En l’absence d’une politique de management des compétences et d’une indexation de la rétribution sur la contribution, les conséquences d’une telle pratique sont de deux ordres.
Le premier est la démotivation et le nivellement vers le bas de la task-force de l’entreprise. Le fossé va se creuser davantage entre ceux qui ont tout et ceux qui n’ont rien. Le climat social n’est pas sain et les conflits empêchent l’entreprise de se développer
Le second est que les règles d’une gestion rationnelle de la masse salariale dans le cadre d’une grille salariale équilibrée (logique compétence) sont outrepassées. La logique de l’individu l’emporte sur la rétribution du potentiel, de la performance et de la compétence.
En fin de compte, qui peut-on augmenter et de combien?

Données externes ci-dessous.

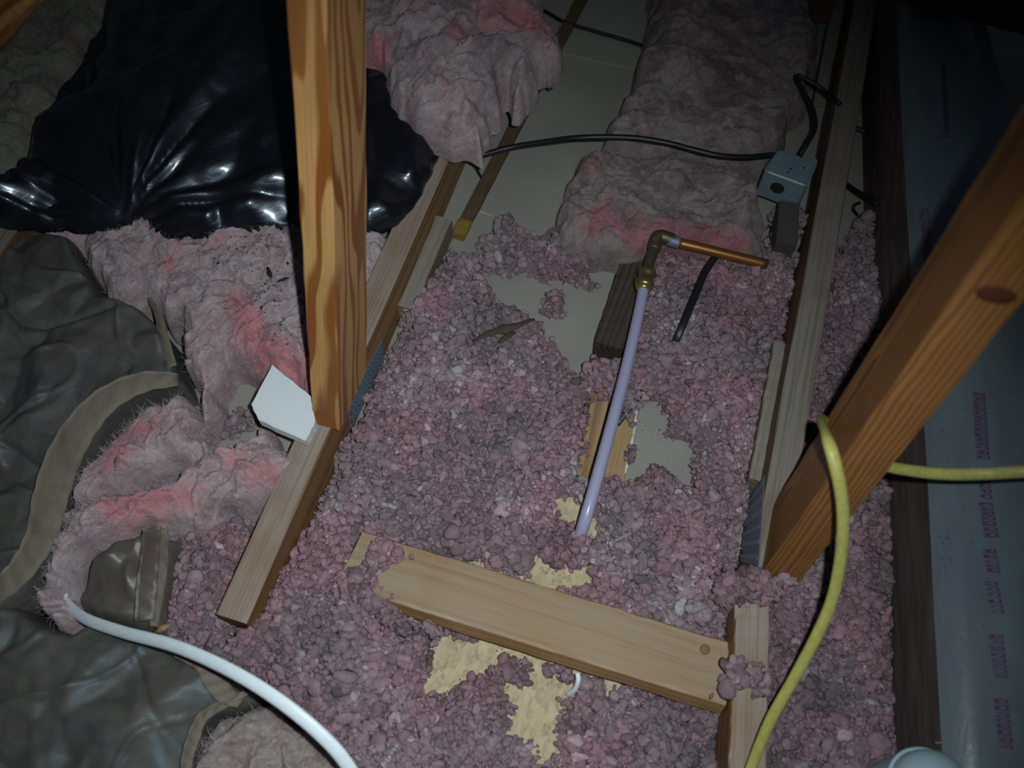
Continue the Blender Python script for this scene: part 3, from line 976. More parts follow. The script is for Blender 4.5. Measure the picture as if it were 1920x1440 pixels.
def fill(label, polys, holes, n_per_m2, h0, bumps=(), seed=0, name='loose_fill_insulation', size=(.0030, .0074), taper=.03, zref=.045, edge_noise=.010, shade=0.0, flat=()):
    P = [wpoly(p, zref) for p in polys]; H = [wpoly(p, zref) for p in holes]
    B = [(*pix(a, b_, zref)[:2], k, r / 1400) for a, b_, k, r in bumps]

    def field(x, y):
        sd = np.max([sdist(p, x, y) for p in P], axis=0)
        for h in H: sd = np.minimum(sd, -sdist(h, x, y))
        sd = sd + edge_noise * fbm(x * 34, y * 34, seed + 3, 3)
        hh = h0 * (.35 + .65 * np.clip(sd / taper, 0, 1) ** .6) + (.012 * fbm(x * 13, y * 13, seed + 5, 2) + .007 * fbm(x * 42, y * 42, seed + 6, 2)) * np.clip(sd / .03, .15, 1)
        for bx, by, k, r in B: hh = hh + k * np.exp(-((x - bx) ** 2 + (y - by) ** 2) / (2 * r * r))
        return sd, np.maximum(hh, .004)
    allp = np.concatenate(P)
    x0, y0 = allp.min(0) - .02; x1, y1 = allp.max(0) + .02
    # bed
    res = .006
    nx, ny = int((x1 - x0) / res) + 1, int((y1 - y0) / res) + 1
    X, Y = np.meshgrid(x0 + np.arange(nx) * res, y0 + np.arange(ny) * res)
    sd, hh = field(X, Y)
    keep = sd > 0
    f = keep[:-1, :-1] & keep[1:, :-1] & keep[:-1, 1:] & keep[1:, 1:]
    used = np.zeros_like(keep)
    used[:-1, :-1] |= f; used[1:, :-1] |= f; used[:-1, 1:] |= f; used[1:, 1:] |= f
    idx = -np.ones(X.shape, int); idx[used] = np.arange(used.sum())
    bz = np.where(sd < .006, .001, hh - .006)
    Vb_ = np.stack([X[used], Y[used], bz[used]], 1)
    Qb = np.stack([idx[:-1, :-1][f], idx[:-1, 1:][f], idx[1:, 1:][f], idx[1:, :-1][f]], 1)
    Tb = np.concatenate([Qb[:, [0, 1, 2]], Qb[:, [0, 2, 3]]])
    r = np.random.default_rng(seed)
    n = int((x1 - x0) * (y1 - y0) * n_per_m2)
    x = r.uniform(x0, x1, n); y = r.uniform(y0, y1, n)
    sd, hh = field(x, y)
    k = sd > -.0015
    x, y, sd, hh = x[k], y[k], sd[k], hh[k]
    n = len(x)
    s = r.uniform(size[0], size[1], n) * np.where(r.random(n) < .25, .6, 1) * (1 + .25 * fbm(x * 12, y * 12, seed + 21, 2))
    s = np.where(sd < .006, s * .75, s)
    z = hh - .004 + r.uniform(-.007, .006, n)
    z = np.maximum(z, s * .35 + .0005)
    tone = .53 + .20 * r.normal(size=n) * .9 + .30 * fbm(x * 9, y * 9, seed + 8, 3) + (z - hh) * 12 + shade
    tone = np.where(r.random(n) < .035, tone + .3, tone)
    tone = np.clip(tone, 0, 1)
    viv = np.clip(.5 + 1.1 * fbm(x * 11, y * 11, seed + 71, 3) + .12 * r.normal(size=n), 0, 1)
    R = rotmats(r, n)
    small = r.random(n) < .45
    s = np.where(small, s * .5, s); z = np.where(small, z + .0035, z)
    sc = s[:, None] * r.uniform(.65, 1.35, (n, 3))
    kind = r.integers(0, len(ico), n)
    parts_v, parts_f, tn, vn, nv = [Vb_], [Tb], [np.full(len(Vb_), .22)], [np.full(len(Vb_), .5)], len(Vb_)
    for sel, lib, faces in ((~small, ico, ICOF), (small, ico_small, ICOF_S)):
        q = int(sel.sum()); m_ = len(lib[0])
        Vn = np.einsum('nij,nkj->nki', R[sel], np.array(lib)[kind[sel]] * sc[sel][:, None, :])
        Vn[:, :, 2] *= .85
        Vn += np.stack([x[sel], y[sel], z[sel]], 1)[:, None, :]
        parts_v.append(Vn.reshape(-1, 3))
        parts_f.append((faces[None] + (np.arange(q) * m_)[:, None, None] + nv).reshape(-1, 3))
        tn.append(np.repeat(tone[sel], m_)); vn.append(np.repeat(viv[sel], m_))
        nv += q * m_
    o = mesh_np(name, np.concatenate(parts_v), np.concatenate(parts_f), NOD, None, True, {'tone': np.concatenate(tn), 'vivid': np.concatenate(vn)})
    tag(o, label, 'insulation', kind='stuff')
    return o, n


MAIN = [(848, 452), (812, 492), (795, 530), (765, 555), (742, 610), (722, 660), (700, 700), (672, 760), (640, 812), (636, 850), (612, 905), (580, 965), (545, 1030), (515, 1100), (490, 1160), (455, 1205), (400, 1190), (305, 1165), (300, 1215), (420, 1275), (530, 1330), (620, 1400), (760, 1720), (1330, 1720), (1352, 1400), (1362, 1290), (1395, 1240), (1372, 1200), (1380, 1130), (1410, 1085), (1392, 1050), (1412, 930), (1436, 830), (1456, 720), (1480, 600), (1502, 500), (1512, 400), (1500, 365), (1455, 382), (1450, 440), (1400, 470), (1330, 465), (1280, 455), (1240, 460), (1222, 500), (1208, 560), (1192, 640), (1165, 662), (1120, 655), (1080, 685), (1045, 640), (1030, 612), (990, 575), (935, 558), (912, 520), (905, 492), (880, 462)]
CLUMP = [(868, 462), (905, 455), (895, 425), (922, 415), (930, 392), (955, 385), (985, 405), (1012, 428), (1050, 392), (1085, 402), (1110, 400), (1112, 450), (1100, 490), (1130, 515), (1090, 520), (1060, 500), (1020, 498), (985, 478), (950, 488), (900, 480)]
H_DRY = [(1222, 712), (1250, 745), (1262, 790), (1300, 815), (1312, 850), (1300, 900), (1280, 900), (1262, 868), (1235, 862), (1215, 885), (1175, 890), (1182, 850), (1190, 800), (1198, 745)]
H_A = [(1095, 742), (1125, 730), (1150, 725), (1195, 790), (1185, 850), (1165, 888), (1130, 885), (1085, 878), (1090, 845), (1108, 815), (1098, 790)]
H_B = [(1042, 928), (1082, 922), (1092, 955), (1128, 955), (1132, 985), (1112, 1002), (1092, 1000), (1082, 968), (1048, 965)]
H_C = [(1002, 1030), (1030, 1035), (1060, 1050), (1095, 1062), (1098, 1085), (1060, 1095), (1020, 1102), (1000, 1080)]
H_D = [(815, 1170), (880, 1190), (950, 1225), (935, 1240), (900, 1262), (860, 1268), (825, 1300), (795, 1295), (800, 1260), (812, 1220)]
H_E = [(950, 1290), (985, 1280), (1000, 1245), (1060, 1265), (1080, 1290), (1055, 1320), (1055, 1360), (1035, 1420), (1012, 1432), (1000, 1395), (960, 1360), (965, 1320)]
H_BLK = [(720, 1018), (770, 1022), (1000, 1090), (1365, 1222), (1345, 1255), (1330, 1298), (1200, 1285), (1100, 1262), (950, 1215), (815, 1165), (762, 1160), (745, 1140), (790, 1125), (712, 1098), (720, 1072), (750, 1062)]
H_KN = [(655, 1000), (695, 1000), (700, 1025), (680, 1040), (655, 1030)]
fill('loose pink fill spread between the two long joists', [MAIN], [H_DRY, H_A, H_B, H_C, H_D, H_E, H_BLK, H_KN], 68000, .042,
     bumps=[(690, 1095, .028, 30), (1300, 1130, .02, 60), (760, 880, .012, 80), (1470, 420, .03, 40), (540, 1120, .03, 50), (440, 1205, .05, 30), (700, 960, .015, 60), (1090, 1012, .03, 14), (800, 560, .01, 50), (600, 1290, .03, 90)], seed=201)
fill('loose pink clumps scattered on bare drywall beyond the main fill', [CLUMP, [(1012, 540), (1030, 522), (1055, 525), (1068, 545), (1060, 568), (1030, 565)], [(1095, 680), (1120, 672), (1130, 690), (1110, 700)], [(388, 800), (400, 775), (430, 752), (465, 745), (476, 765), (440, 792), (405, 808)], [(1165, 500), (1172, 505), (1168, 512), (1160, 508)]], [], 46000, .030, seed=211, edge_noise=.006, size=(.003, .0070), taper=.02, shade=-.02)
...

Un système salarial doit être la résultante d’une politique salariale bien définie qui doit être elle-même guidée par la politique générale de l’entreprise. Avant de se poser la question de savoir qui sera augmenté et de combien, je pense que la réponse à une autre question qui doit précéder est de savoir ce qu’on «paye dans notre entreprise» afin de trouver une voie en matière de gestion des augmentations. En effet, un salaire peut payer le diplôme, l’ancienneté, la loyauté, la compétence, la performance, le potentiel, l’expérience et le background… Ainsi, c’est en fonction de ce que l’on paye qu’on peut identifier celui qui a droit à une augmentation et dans quelle proportion. Exemple, une entreprise qui rétribue la loyauté va devoir augmenter régulièrement et substantiellement les éléments fidèles au détriment des jeunes swicheurs.